Ordered the book. Looking forward to reading it. I hope that this thread stay open long enough for the debate to continue, because though we have moved on and it was an ugly saga, it was an important one. And some of the effects of the regime are still being felt today.
I don't think I can accurately discribe my emotions reading the three extracts. Anger, frustration, finding the whole thing laughable, disbelife, anger again, sadness, a great deal more anger, and relief.
Three things have struck me.
The general incompetence of Gillett and Hicks. I mean, I think I have given them too much credit. For a while I thought they were evil masterminds, horrible capatilist driven, money grabbing scumbags. Then as the regime grew longer, their incompetence grew more and more apparent. I cannot remember who, but at the SOS Independence Day Rally, I remember one of the speakers referring to them as the "poorest billionaires in history". But the idea that they were running around grabbing choc ices, falling out over who had the best scarf, and offering one of Europes finest tacticians a treadmill as part of his transfer budget, they sound mentally ill.
They should never have been allowed anywhere near the football club. Incompetence extended to theose responsible for the deal. Parry and Moores should be fucking ashamed of themselves. A google search as we later found out couold have told us a hell of a lot about these cowboys, but for fucks sake when handing over the family silver as they so eloquently put it, just trusting someone on the character and credentials of a person is as inexplicable as it is unforgivable. I hate the pair of them.
Empathy, more love for Rafa, and frustration at what would, could, and should have been with him in charge.
The fact that press were being briefed about him being mentally ill? You have to take into consideration that English isn't Rafa's first language, and he is having to have conversations with men who are offering him players in the draft. He must have been as confused as hell. That people use Rafa's politiking as a stick to beat him with is a disgrace. Look at Ferguson at Man Utd, he has sat back, ensured his job security, and allowed the Glazers to rack up the debt into astronomical sums, and whilst the true supporters (much like our own) take the fight to the gobshites he has told them to pipe down and told the world how great the very people raping over their club are. You can tell why he has aged so drastically, it happened pretty much from the summer after Athens. He was forced to take sides, switch sides, trying to consolidate a transfer budget for us, and laterly trying to prevent them asset strip our squad. Without him speaking up we would have been in the dark for a hell of a lot longer.

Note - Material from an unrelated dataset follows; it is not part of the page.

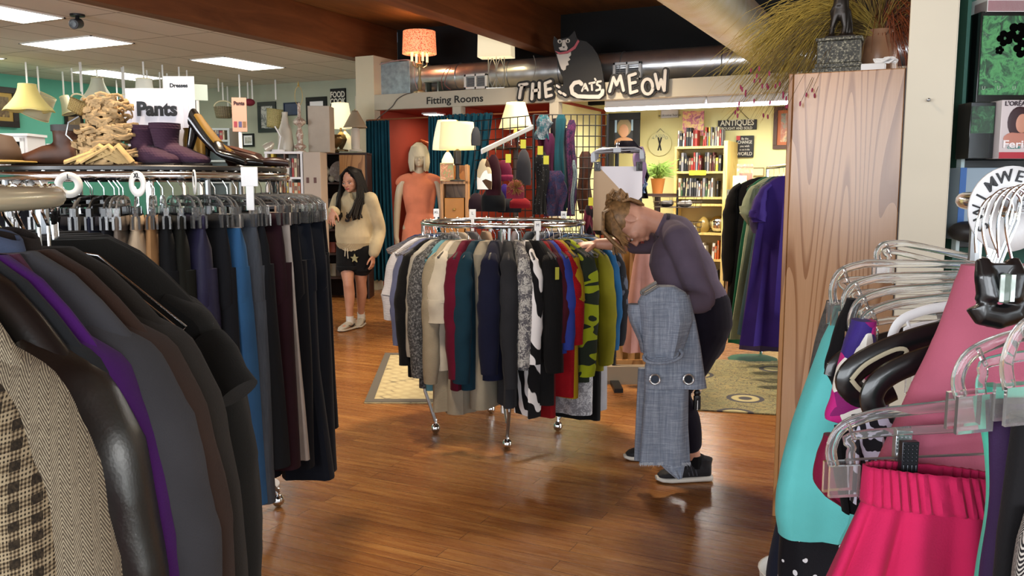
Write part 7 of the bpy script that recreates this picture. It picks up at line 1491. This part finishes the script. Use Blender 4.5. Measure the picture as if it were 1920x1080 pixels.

I have said it before and I will say it again. Rafa's biggest mistake at Liverpool was falling in love with the place the way he did. How many offes did he have to go elsewhere in his time here. Juventus were after him. Real Madrid came knocing on more than one occasion (his boyhood club, his dream job) and he stuck by Liverpool FC, whilst the bellends in charge were offering him draft picks, saying he was mentally ill, chatting up Jurgen fucking Klinnsman, and laterly had an MD who decided he knew better than the European Cup winning manager of Rafa's stature and started making plans of his own. From the cold hearted, calculated Rafa Benitez standpoint he should have fucked us off before that Porto match, but no he and his family stuck with us.
I don't care if this makes me look like a tart who loves Rafa too much, and should move on. We were lucky to have him, and this only reaffirms this fact.
And finally, I don't care if this makes me the worst Liverpool fan in the world, a Rafanista (because apparently in some quarters not ebing happy with their actions equates to being a conspiritor and being a member of a cult), a knobhead. Gerrard and Carragher should have spoke up but they didn't. They are shithouses.
If they said, we just didn't understand or we didn't realise how bad it was until we were in court, then I could just about accept it. But when Reina and Torres were putting themselves out there and opposing the ownership (not just supporting the manager) it was the duty of the captain and VC, the "heart and soul" of the club, "Mr Liverpool I and II" to do the same. I share the view of Pepe on this. They didn't have to back the manager they just had to oppose the ownership. To speak out now, talk about how tough it was for them, and then lump Rafa and Hicks and Gillett in together as part of the problem, is unnacceptable. Will still support them as players but this above any rumblings about their role in Rafa's departure has IMO sullied their legacy.
Fascinating book this will prove to be.